イタリア

レッジョ・カラブリアでのJoint IUTAM-ISIMM Symposium on Mathematical Modeling and Physical Instances of Granular Flowsに参加して発表してきた。イタリアの踵は行ったことがあったが爪先は初めてであった。天気は途中嵐みたいな日もあったがまずまずで、特に当初プログラムが組まれていて急遽向こうに行った後に変更でプログラムがなくなった金曜は夏のようであった。

 参加者の顔触れは御馴染みが多く、先月までの京都の研究会の参加者も少なからずいた。特別大事な発見や進展があったという訳ではないが、少数の参加者がほぼ閉じた環境で一緒にいるために参加者同士の親睦と情報交換は深まったと思う。(特にOrpeは妙に懐いていた)。以下は覚書。

  • 自分の発表はとても学生に見せられない。時間配分の失敗があった。内容が多いかと思ったが前日眠い中で練習したら余裕がありそうだったのでイントロを厚くして墓穴を掘った。初期条件に関する質問が多く、講演後Goldhirschにはマンツーマンで誤解を解く説明を長々とすることになった。
  • 講演で多かったのがCosserat theory (micropolar mechanics)だったのだが、その多くの講演は応用数学的興味でなされた研究で物理的動機付けが不十分かつ説明が下手で聴くのが辛かった。これは昔Cosserat theoryの論文を書いた身として反省材料である。
  • 純粋に面白さだけで特筆すべき講演を挙げると、Blooming sandのVriendと斜面流での偏析の実験と簡単なモデル解析を行ったGrayのものだろう。
  • Rafi Blumenfeldが2月に日本に来て、京都に訪れるとのこと。彼の見事な静力学理論を真面目に勉強して共同研究まで発展できたらと思う。彼は勿論のことfrictionless granular particlesは無意味であるという立場である。大体frictionlessの話が終わりつつある現在、同意せざるを得ない。
  • Ludingとelastic limitでの粘性率、圧力の発散について議論。我々との間で合意は得られつつある。

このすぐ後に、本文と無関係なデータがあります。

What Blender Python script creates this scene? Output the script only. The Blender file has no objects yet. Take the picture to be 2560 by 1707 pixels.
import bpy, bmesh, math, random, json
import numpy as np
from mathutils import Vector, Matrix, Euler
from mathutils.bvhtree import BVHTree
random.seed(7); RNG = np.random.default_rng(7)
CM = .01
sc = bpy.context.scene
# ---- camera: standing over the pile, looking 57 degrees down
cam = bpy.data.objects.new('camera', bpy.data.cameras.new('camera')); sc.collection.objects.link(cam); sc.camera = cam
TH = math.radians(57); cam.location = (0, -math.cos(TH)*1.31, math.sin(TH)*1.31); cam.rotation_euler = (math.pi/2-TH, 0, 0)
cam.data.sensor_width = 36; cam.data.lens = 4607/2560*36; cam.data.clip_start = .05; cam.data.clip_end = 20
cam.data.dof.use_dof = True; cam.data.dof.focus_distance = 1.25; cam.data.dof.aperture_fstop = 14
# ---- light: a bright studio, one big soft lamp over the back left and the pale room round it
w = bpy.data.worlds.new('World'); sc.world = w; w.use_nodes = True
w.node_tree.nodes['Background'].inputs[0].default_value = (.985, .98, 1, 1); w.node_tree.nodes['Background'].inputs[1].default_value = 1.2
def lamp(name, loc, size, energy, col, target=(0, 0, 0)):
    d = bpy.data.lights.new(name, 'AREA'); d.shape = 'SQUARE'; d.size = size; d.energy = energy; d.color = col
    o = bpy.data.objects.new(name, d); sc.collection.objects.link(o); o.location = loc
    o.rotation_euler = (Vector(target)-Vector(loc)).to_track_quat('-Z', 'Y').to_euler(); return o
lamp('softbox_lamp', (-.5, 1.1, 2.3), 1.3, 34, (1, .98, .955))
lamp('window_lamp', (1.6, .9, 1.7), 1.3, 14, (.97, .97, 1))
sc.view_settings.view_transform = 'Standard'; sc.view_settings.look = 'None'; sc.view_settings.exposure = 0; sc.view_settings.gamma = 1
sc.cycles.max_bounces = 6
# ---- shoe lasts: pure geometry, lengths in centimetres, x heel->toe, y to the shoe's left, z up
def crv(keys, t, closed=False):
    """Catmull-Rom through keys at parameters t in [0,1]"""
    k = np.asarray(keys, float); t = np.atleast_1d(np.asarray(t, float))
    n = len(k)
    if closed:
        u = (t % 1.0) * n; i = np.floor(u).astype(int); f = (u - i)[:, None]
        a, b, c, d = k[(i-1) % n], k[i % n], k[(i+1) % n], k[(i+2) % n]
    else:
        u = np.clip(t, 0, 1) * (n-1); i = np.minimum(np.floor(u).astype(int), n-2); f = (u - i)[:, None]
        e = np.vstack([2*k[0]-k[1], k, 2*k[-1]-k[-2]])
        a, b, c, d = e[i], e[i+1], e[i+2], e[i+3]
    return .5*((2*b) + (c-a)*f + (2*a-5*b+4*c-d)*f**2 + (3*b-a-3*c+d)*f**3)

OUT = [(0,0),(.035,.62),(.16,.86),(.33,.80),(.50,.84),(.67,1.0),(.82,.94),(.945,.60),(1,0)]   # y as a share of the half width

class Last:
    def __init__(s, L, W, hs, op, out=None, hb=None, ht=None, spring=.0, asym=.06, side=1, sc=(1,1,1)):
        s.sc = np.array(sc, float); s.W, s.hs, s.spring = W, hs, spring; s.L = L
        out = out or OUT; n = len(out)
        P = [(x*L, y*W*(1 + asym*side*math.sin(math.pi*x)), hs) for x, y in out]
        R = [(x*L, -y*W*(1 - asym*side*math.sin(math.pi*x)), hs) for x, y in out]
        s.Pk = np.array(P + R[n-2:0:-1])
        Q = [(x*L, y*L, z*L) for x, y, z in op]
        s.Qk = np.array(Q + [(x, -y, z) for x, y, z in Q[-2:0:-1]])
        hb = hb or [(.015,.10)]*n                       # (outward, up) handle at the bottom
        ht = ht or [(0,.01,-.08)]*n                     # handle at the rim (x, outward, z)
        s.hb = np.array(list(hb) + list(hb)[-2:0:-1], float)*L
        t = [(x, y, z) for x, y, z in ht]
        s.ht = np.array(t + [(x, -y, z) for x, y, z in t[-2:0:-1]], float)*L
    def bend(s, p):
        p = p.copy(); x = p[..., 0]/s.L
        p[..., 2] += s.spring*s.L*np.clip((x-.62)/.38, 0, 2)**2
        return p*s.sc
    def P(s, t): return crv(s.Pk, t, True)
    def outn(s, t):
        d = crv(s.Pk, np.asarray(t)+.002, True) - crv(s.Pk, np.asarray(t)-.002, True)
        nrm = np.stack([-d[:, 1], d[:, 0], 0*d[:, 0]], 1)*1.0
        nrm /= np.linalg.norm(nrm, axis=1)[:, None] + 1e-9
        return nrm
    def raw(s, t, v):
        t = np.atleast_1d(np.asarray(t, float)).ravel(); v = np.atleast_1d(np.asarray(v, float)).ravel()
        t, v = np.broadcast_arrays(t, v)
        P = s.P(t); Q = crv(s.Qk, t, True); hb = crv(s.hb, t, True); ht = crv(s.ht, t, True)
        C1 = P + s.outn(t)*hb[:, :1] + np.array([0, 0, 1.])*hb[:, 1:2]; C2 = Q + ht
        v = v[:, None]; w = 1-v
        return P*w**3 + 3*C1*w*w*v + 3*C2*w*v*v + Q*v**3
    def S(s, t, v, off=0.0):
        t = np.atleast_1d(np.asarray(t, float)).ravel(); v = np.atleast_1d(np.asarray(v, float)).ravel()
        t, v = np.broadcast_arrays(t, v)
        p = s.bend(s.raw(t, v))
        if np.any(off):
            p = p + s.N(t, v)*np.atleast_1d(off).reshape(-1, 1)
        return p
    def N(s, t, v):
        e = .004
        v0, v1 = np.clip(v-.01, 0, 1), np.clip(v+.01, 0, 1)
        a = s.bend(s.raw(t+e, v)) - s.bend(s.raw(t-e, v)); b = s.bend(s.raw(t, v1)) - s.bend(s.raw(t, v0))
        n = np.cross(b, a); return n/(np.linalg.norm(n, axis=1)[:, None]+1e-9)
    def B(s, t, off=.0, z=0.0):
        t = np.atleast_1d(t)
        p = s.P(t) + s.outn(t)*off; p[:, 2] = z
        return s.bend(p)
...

大槻さんとの理論は驚く程うまくいっている。
  • ロシア人学生との共同研究に関連してRosatoやPoeschelに幾つか質問しつつ説明したが、かなり評判が良かった。対応するPoeschelのシミュレーションも見せて貰ったが面白い。
  • イタリア南部ということで時間スケールが間延びしていた。プログラムでは2時間が昼食に当てられていたが、あまりにも食事が出るのが遅くて常に時間との戦いだった。バンケットと打ち上げのディナーは何れも日付が変わるまで続いた。
  • Jenkinsはこの機会に大勢いる国際共同研究者と真剣に議論していたのが印象的。
  • 西森さんが会議の後にETHに寄ると聞いて、僕もHans Herrmannに連絡を取った。その結果、11月24日に訪問の上でセミナーをする予約が取れた。もともとZurich経由でKonstanzから直接Frankfultに行くのはしんどいと思っていただけに一石二鳥であった。